Now I see that I had two options that would have partially or wholly satisfied my conscience.
Taking the dirty ring out so I and my kids could eat the clean ones was not an option. There was no room to perform that kind of operation, and walking around with the pack open so I could find a place to do so would have invited misconceptions about what I was trying to do, and would possibly have wasted store personnel time in tracking my actions.
Having the "personal faith" to put the ring back and taking them back home for the family to eat them was also not an option, of course. It's not just my faith at question there.
I'm not smart enough to live according to my conscience.
I left that store on my bicycle and went to another store. Had to walk through that store carrying a tied grocery bag containing what I had bought at the the first store. This is not just a bad example that might give others ideas about how to shoplift, it makes it harder for the people at that store to keep track of potential shoplifters.
Leaving the bag in the basket on my bike is not an option, of course, not even in Japan.
The thing I should do is get or make a big bicycle baggage carrier with a lock. Then I could safely leave stuff on the bike. Maybe not in the States, but it would be okay in Japan.
I don't have the money to do that.
I'm not making enough money to live according to my conscience.
Now I know that this is not my fault. It's the world we live in. Mass produced merchandise makes things available to relatively poor people that have not been available in the past, but those things don't really help poor people do the things that would enable them to quit being poor.
Jumping past the analysis of what rich people do to the world to make themselves rich, God allows this world to exist.
He doesn't ask us to do things we can't do. He just asks us to make the best choices we can from the options that are available to us.
So, I'll just have to try to think more quickly next time I break something at the store. And try to remember to arrange my path around the stores to allow me to carry the purchases in ways that don't set the bad example or require store personnel to try to guess whether my implicit assertion that the stuff in the tied bag is not from their store is legitimate.
And let the disturbances to my conscience keep me on my toes, rather than induce me to quit caring.
My father raised me and my siblings with a sense of honesty that echoed the stories about Abe Lincoln walking back to a store to return a penny. I remember Dad driving back to a store to return a dime when a cashier gave him that much too much change and he hadn't noticed until he got home.
Now, that was back in the day when a dime could buy you a loaf of good whole-wheat bread. (Or two loaves of white bread-substitute, as Dad put it.) And that was a whole loaf, not the third-loaf packs of partial whole wheat bread we usually buy for between 160 and 230 yen.
So when the decorative hammer loop on these ancient blue jeans I'm wearing today caught a pack of breaded squid rings and knocked it to the floor in the store, I was wanting to talk to a clerk, buy the whole pack but ask them to discard the one squid that ended up on the floor.
The store manager was in the checkout lane I was lined up in, but he did not want to talk about it.
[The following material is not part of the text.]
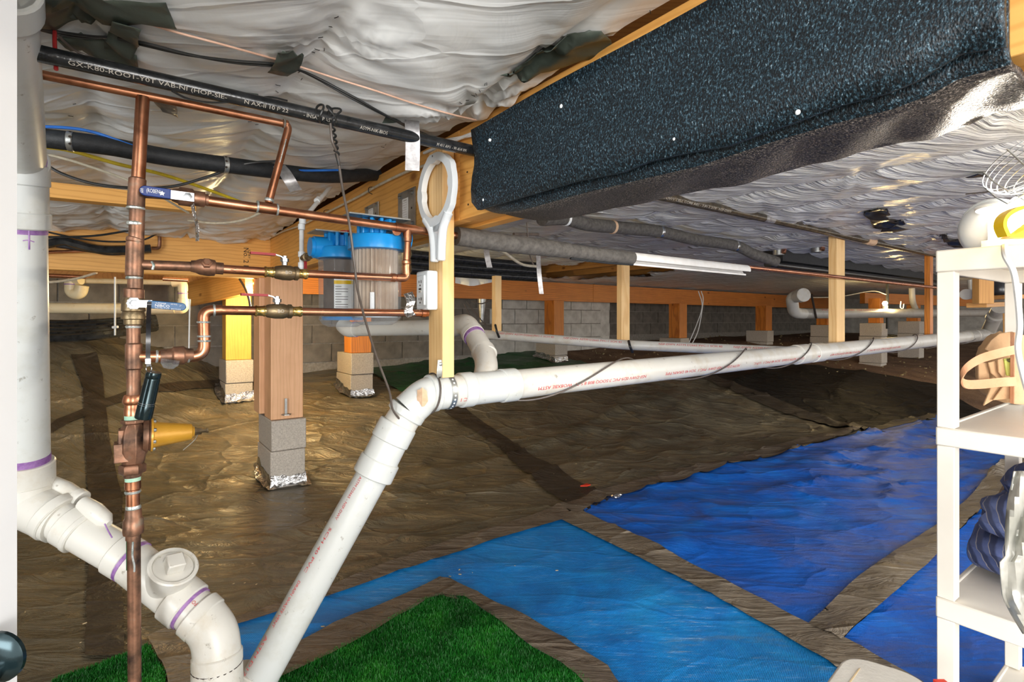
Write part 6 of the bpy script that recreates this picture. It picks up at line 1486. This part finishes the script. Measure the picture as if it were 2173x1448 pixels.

He had four lines of customers nearly filling his small store, and it was the time of day that the volume would make the day's quota of profits.
Now I see that I had two options that would have partially or wholly satisfied my conscience.
- Just close the pack back up with the dirty ring in it, buy it, and throw it all away when I got home. That would make the manager whole, and I would take the 189+tax yen loss. But he would not have approved.
- Or take the manager's offer and buy a fresh one and let him dump the spoiled one. That would allow me to split the loss with him, and I don't think he'd have disapproved.
Taking the dirty ring out so I and my kids could eat the clean ones was not an option. There was no room to perform that kind of operation, and walking around with the pack open so I could find a place to do so would have invited misconceptions about what I was trying to do, and would possibly have wasted store personnel time in tracking my actions.
Having the "personal faith" to put the ring back and taking them back home for the family to eat them was also not an option, of course. It's not just my faith at question there.
I'm not smart enough to live according to my conscience.
I left that store on my bicycle and went to another store. Had to walk through that store carrying a tied grocery bag containing what I had bought at the the first store. This is not just a bad example that might give others ideas about how to shoplift, it makes it harder for the people at that store to keep track of potential shoplifters.
Leaving the bag in the basket on my bike is not an option, of course, not even in Japan.
The thing I should do is get or make a big bicycle baggage carrier with a lock. Then I could safely leave stuff on the bike. Maybe not in the States, but it would be okay in Japan.
I don't have the money to do that.
I'm not making enough money to live according to my conscience.
Now I know that this is not my fault. It's the world we live in. Mass produced merchandise makes things available to relatively poor people that have not been available in the past, but those things don't really help poor people do the things that would enable them to quit being poor.
Jumping past the analysis of what rich people do to the world to make themselves rich, God allows this world to exist.
He doesn't ask us to do things we can't do. He just asks us to make the best choices we can from the options that are available to us.
So, I'll just have to try to think more quickly next time I break something at the store. And try to remember to arrange my path around the stores to allow me to carry the purchases in ways that don't set the bad example or require store personnel to try to guess whether my implicit assertion that the stuff in the tied bag is not from their store is legitimate.
And let the disturbances to my conscience keep me on my toes, rather than induce me to quit caring.